Bringing It All Back Home
First, the emergence of “onshoring,” “reshoring,” “insourcing” or any other term that encompasses the outsourcing of work to domestic providers is a radical shift in the traditional BPO strategy. While BPO has never inherently required moving processes and/or personnel offshore, the fact remains that the overwhelming majority of outsourcing has and still does involve shifting work to lower-priced locations outside the US.
But as wages and other costs of doing business rise outside the US and fall at least in certain regions inside the US, performing BPO within America’s borders becomes a more realistic and attractive option.
Concurrently, shared services have been growing more popular in recent years. While implementing a shared services program can involve setting up a dedicated center in a remote offshore location, it can also involve realigning internal personnel around function, rather than department, to obtain maximum operational efficiencies.
Thus BPO becomes less about place and more about simply doing things in a way that reduces costs and improves efficiencies – or a mindset of working in the most efficient manner possible, which can and does still include traditional offshoring.
The Technical Viewpoint
Second, it is hard to understate the massive impact leading edge technologies such as mobile, social and cloud are having on BPO, as they are on everything else in business. Reducing or eliminating infrastructure costs has always been a primary goal of BPO initiatives. However, companies can now use mobile devices, social networks and cloud platforms to reduce and even eliminate infrastructure without eliminating or moving jobs. There is much less need for dedicated office space, and the BYOD (bring your own device) trend is reducing the need to invest in employee computing devices while cloud-based services are replacing physical IT infrastructure.

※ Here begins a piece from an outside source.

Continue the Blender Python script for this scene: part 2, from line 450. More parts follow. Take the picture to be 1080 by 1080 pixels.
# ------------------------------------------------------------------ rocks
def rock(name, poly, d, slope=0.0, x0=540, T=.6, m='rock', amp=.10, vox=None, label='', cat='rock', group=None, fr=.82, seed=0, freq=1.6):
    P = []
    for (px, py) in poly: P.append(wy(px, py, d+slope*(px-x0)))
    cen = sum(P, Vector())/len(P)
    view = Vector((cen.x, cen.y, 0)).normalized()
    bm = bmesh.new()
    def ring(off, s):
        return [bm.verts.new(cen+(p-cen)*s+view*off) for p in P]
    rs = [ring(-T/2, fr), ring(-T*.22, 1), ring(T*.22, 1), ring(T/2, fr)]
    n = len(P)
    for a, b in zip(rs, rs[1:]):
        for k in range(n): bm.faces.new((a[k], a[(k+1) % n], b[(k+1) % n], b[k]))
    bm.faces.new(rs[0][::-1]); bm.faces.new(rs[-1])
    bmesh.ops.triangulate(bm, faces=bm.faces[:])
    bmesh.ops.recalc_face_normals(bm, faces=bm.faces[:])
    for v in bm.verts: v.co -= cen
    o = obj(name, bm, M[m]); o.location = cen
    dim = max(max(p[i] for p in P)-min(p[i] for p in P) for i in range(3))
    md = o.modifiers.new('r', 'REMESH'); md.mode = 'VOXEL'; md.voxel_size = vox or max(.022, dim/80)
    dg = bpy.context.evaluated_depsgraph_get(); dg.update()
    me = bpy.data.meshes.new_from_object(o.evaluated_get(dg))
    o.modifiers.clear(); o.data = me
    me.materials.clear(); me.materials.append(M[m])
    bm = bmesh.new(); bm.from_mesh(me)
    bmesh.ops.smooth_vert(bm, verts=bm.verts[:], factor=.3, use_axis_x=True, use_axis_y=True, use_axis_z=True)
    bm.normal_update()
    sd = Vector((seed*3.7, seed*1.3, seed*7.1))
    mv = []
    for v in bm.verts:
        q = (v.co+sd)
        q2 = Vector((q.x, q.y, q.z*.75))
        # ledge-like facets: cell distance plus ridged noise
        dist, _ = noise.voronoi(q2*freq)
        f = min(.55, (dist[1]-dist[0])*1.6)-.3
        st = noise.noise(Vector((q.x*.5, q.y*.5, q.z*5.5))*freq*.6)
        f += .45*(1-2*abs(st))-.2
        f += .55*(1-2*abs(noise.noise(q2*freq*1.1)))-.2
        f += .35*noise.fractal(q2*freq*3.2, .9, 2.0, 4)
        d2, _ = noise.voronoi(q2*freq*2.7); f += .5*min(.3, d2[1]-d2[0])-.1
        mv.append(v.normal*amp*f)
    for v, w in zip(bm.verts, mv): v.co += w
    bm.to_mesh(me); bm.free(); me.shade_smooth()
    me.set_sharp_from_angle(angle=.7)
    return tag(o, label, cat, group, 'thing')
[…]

Thus work can now be “outsourced” to employees who work from their homes, and social crowdsourcinglets companies bid out projects to individuals who may be located anywhere in the world for far lower costs (with far less oversight and fewer guarantees) than traditional BPO providers.
Collaborate to Innovate
Finally, the basic BPO model is evolving to the point where providers essentially become an extension of the buyers, actively collaborating with them to produce lasting innovations rather than simply taking on rote tasks at a cheaper rate than they can performed in-house. This model also essentially represents a mindset of “all for one, one for all” instead of the near-adversarial relationship produced by traditional BPO agreements.
A BPO state of mind. Billy Joel fans may prefer a New York state of mind and many West Coast residents will tell you California is a state of mind all to itself, but any state of mind that produces cost savings, business efficiencies, collaboration and innovation is one worth investigating.